Ed é proprio il cancro di Gori Misticò una delle tematiche prevalenti. Di fronte tali difficoltà, racconta Vitaliano, le vie da intraprendere sfociano nell'ambivalenza in cui si è portati a vedere la vita, specialmente nei momenti in cui quest'ultima inizia a scorrerti davanti senza fermarsi. Una prima strada è quella di fregarsene fin quando non giunge il momento di abbandonare il mondo terreno, oppure dare il meglio di sé. Nell'ultima strada l'esempio più calzante è per lui il fratello, Palmiro, definito come la componente positiva della famiglia; il timore principiale era diventato quello di poterlo perdere e insieme la caratteristica per il quale era distinto. Nonostante tutto, lui è sempre riuscito a risollevare tutti.

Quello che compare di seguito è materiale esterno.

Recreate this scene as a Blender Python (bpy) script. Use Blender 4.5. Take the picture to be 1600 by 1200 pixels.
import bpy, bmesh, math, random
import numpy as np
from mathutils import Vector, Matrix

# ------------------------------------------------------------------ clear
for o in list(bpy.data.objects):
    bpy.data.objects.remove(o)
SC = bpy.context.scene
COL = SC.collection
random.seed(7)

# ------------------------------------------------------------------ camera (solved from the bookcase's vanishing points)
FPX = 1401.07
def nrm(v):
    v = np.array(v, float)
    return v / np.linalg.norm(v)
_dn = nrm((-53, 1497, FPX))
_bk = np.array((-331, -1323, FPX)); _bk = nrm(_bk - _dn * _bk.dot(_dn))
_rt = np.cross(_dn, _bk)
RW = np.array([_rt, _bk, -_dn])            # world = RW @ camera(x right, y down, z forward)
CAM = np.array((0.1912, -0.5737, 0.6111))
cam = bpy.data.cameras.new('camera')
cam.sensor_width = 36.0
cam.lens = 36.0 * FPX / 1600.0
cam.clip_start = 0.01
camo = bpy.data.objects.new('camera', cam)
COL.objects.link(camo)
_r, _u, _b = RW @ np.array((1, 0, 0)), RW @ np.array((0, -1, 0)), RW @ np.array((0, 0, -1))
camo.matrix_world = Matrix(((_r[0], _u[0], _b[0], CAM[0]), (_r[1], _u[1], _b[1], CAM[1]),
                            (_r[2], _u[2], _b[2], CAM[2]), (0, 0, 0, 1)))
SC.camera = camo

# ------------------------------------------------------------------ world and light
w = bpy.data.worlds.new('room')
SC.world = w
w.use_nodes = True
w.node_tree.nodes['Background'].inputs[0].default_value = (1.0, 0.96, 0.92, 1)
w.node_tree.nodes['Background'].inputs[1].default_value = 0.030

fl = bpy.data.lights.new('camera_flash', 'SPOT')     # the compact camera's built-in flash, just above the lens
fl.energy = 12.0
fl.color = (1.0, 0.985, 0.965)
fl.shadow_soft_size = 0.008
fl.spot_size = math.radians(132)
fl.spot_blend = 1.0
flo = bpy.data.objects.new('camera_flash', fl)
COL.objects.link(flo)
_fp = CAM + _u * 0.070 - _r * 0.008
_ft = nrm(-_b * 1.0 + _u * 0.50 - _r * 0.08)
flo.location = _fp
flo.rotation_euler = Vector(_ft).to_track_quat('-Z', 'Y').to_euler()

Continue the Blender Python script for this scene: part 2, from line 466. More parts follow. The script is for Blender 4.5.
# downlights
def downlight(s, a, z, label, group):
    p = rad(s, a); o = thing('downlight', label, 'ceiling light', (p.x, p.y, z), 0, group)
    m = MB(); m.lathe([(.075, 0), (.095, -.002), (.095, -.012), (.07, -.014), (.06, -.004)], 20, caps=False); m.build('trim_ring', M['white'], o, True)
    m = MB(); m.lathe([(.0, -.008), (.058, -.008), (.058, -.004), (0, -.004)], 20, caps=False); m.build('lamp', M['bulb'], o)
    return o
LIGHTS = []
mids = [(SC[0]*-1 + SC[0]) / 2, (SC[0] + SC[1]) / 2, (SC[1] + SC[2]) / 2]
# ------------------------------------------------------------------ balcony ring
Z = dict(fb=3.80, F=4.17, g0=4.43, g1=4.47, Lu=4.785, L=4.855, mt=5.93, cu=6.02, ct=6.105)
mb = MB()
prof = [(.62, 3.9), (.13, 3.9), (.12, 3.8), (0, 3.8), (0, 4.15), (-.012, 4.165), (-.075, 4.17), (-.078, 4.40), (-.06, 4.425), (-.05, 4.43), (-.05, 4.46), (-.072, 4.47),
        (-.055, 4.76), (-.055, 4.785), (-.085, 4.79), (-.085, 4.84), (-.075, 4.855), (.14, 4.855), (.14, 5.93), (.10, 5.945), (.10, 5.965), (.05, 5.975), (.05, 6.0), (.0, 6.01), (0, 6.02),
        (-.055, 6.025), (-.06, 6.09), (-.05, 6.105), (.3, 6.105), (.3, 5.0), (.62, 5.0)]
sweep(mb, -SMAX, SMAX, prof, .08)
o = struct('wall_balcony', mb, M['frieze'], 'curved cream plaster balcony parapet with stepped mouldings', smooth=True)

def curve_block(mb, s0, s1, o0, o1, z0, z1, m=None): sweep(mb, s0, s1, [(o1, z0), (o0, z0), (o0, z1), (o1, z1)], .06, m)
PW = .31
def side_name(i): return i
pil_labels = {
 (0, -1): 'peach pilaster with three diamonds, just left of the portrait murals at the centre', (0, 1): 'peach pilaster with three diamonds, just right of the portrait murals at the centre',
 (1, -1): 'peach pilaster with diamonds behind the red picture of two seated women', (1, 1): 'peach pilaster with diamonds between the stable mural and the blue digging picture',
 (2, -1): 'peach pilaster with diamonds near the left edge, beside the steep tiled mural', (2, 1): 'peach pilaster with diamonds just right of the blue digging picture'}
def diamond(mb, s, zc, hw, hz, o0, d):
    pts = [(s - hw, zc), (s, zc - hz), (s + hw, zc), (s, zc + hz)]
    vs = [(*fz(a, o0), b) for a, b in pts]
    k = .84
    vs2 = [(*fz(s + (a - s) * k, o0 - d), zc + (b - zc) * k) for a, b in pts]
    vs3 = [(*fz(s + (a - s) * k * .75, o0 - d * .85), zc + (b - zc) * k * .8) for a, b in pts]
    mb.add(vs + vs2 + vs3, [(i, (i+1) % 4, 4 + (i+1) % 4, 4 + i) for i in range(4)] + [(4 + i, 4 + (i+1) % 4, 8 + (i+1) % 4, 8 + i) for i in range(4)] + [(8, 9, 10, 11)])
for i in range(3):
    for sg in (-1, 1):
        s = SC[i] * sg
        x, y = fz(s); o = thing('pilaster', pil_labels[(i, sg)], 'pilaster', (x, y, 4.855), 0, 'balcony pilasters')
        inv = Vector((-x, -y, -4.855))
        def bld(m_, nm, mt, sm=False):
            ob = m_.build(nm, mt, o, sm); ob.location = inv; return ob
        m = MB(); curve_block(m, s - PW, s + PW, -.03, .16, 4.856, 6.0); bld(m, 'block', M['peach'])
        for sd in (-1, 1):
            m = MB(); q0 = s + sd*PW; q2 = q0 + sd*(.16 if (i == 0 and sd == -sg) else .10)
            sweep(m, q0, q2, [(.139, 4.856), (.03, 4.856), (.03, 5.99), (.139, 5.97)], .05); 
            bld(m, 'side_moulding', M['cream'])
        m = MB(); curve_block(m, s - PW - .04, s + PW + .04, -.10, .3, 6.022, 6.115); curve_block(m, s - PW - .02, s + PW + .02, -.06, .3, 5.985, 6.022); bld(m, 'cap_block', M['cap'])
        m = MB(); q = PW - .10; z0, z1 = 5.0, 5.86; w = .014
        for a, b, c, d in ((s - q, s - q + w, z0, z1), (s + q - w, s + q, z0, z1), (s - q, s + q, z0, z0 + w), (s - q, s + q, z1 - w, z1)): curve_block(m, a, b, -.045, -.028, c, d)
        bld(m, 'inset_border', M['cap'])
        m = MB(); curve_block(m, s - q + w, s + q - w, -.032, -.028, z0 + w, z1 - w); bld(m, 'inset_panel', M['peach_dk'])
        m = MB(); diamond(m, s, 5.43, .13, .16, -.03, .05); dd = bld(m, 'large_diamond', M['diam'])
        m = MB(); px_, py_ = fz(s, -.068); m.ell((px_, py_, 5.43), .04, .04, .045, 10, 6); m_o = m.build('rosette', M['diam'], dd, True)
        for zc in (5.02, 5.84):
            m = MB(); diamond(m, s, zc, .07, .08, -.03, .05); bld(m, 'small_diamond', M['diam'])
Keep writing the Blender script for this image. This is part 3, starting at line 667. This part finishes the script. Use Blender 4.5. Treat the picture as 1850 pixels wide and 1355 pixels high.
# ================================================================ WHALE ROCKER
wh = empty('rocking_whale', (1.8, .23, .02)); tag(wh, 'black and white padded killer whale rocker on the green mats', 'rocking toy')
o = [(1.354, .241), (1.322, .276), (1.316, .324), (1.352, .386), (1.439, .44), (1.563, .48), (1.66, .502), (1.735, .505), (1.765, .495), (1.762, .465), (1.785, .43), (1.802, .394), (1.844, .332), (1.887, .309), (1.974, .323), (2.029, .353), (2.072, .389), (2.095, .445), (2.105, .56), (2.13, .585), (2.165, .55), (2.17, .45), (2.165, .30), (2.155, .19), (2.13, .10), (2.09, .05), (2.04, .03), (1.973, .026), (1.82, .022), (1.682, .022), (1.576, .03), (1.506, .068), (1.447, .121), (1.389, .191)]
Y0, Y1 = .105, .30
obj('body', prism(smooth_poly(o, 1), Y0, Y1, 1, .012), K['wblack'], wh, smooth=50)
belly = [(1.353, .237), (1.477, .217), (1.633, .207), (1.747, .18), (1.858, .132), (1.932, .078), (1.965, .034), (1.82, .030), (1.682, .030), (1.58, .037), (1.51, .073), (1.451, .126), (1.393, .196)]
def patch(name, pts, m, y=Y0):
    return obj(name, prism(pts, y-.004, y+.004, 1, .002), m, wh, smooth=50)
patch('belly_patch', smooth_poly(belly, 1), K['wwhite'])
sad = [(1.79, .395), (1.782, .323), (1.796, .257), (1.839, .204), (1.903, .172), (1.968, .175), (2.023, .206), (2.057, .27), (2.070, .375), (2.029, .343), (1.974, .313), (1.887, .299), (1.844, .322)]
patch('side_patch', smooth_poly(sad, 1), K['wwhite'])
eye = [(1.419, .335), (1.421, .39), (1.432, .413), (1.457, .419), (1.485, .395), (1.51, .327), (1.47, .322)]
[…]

Nelle battute finali, l'autore ha preso la parola per esprimere le sue considerazioni in merito al modo in cui Misticò vive una sorta di paternità. Pur non essendo realmente padre, egli è stato per molto tempo accompagnato nel suo lavoro dal brigadiere Costantino, che dopo gli anni passati insieme gli rivela di non essere felice "di camminare due passi avanti a lui dopo essere sempre stato un passo indietro". Infatti, ciò che il giovane ha sempre desiderato era stare al fianco di Misticò. Per l'autore la volontà di stare affianco al maresciallo accomuna Costantino ai figli che più di ogni altra cosa desiderano dal proprio padre la vicinanza. I padri però, proprio come Misticò, si rifiutano spesso di dimostrare affetto verso i propri figli in quanto sentono di dover rappresentare la parte più autorevole e distaccata.
Sollecitato da Savatteri, Vitaliano racconta che la naturalezza con cui dipinge lo sfondo Calabrese è dovuta al suo sentirsi tale. Originario di un paesino sulla costa ionica, si trasferisce giovanissimo a Milano e risente da subito il contrasto tra la monotona pianura lombarda e le spiagge e le montagne a cui rimarrà sempre ancorato. San Telesforo, il paesino in cui si svolgono le indagini è immaginario. Tuttavia, l’autore riporta, sempre con quella nota comica che contraddistingue il suo volume, un episodio in cui uno spettatore lo ringrazia per aver ambientato il racconto nel suo posto calabrese preferito. Che sia la Calabria universale, dopo questo fatto per FaustoVitaliano è scontato.